* **DATA SEGMENT**
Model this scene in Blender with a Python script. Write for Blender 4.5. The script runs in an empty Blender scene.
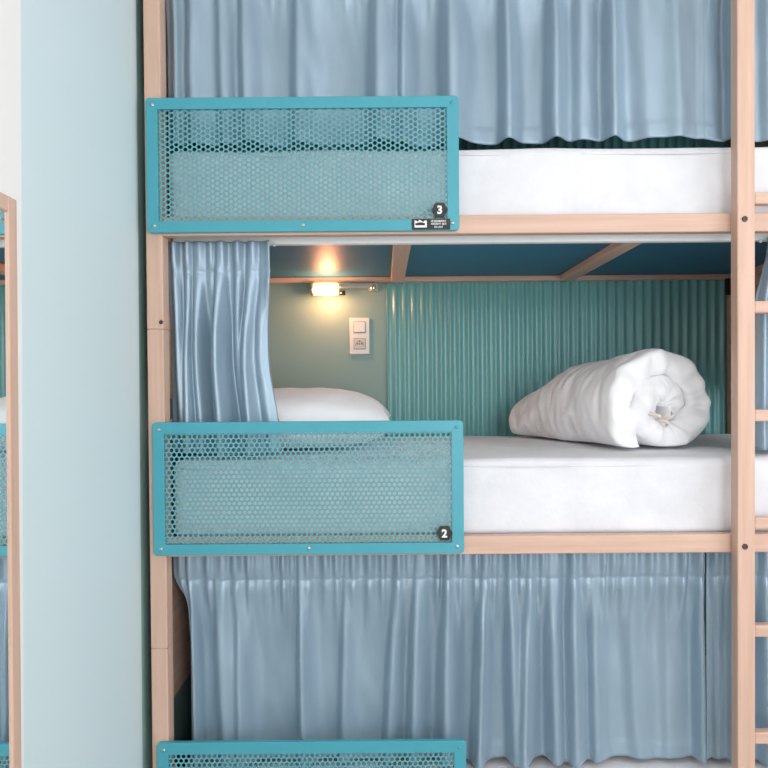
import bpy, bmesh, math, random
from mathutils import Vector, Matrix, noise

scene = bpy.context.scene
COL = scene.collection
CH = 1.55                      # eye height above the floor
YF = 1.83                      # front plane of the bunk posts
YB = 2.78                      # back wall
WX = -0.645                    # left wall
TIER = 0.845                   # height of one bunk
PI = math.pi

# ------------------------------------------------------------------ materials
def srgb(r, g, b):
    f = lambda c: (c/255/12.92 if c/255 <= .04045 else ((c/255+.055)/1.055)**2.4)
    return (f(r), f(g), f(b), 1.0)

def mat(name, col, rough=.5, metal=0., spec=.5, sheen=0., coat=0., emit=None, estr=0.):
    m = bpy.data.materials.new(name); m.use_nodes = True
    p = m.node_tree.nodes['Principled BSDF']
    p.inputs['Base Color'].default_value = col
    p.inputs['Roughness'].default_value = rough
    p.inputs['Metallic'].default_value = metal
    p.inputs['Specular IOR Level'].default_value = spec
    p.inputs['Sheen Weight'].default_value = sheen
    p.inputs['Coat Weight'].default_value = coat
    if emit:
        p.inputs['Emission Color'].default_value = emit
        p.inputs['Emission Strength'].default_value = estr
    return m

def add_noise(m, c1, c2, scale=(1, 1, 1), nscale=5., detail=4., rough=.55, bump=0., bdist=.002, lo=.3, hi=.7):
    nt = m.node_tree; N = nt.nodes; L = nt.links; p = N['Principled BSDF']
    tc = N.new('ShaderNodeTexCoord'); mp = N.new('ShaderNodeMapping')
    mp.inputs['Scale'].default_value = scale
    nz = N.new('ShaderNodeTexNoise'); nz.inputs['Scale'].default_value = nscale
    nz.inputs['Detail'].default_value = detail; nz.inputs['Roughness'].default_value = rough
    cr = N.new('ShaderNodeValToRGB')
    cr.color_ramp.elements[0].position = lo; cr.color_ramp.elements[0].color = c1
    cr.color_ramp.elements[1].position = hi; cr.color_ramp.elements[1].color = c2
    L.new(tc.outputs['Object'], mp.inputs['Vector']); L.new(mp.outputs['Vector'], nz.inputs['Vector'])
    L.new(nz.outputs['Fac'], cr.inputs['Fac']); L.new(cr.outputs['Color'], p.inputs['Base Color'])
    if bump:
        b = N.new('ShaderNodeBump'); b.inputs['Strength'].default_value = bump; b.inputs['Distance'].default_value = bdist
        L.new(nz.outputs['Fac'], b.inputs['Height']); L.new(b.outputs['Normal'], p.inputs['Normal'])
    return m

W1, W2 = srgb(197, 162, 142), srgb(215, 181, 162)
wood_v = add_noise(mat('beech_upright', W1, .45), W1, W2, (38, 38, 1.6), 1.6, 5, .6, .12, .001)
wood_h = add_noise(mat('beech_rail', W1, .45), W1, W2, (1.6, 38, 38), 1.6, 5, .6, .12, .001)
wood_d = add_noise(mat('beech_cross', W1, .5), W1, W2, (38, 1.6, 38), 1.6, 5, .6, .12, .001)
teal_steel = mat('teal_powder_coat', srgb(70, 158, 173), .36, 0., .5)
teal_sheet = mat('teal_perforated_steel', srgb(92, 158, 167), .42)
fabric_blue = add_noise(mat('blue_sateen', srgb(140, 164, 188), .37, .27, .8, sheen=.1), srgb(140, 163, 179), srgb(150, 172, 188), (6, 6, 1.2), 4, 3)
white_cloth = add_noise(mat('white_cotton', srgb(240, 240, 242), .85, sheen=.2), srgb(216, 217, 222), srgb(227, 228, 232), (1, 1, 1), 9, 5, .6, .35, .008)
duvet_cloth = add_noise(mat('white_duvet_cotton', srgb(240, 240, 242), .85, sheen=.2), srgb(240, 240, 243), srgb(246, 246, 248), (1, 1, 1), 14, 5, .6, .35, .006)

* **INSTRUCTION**
All lines that include "scene" are to be gathered and copied.

* **WRITTEN SOLUTION**
Model this scene in Blender with a Python script. Write for Blender 4.5. The script runs in an empty Blender scene.
scene = bpy.context.scene
COL = scene.collection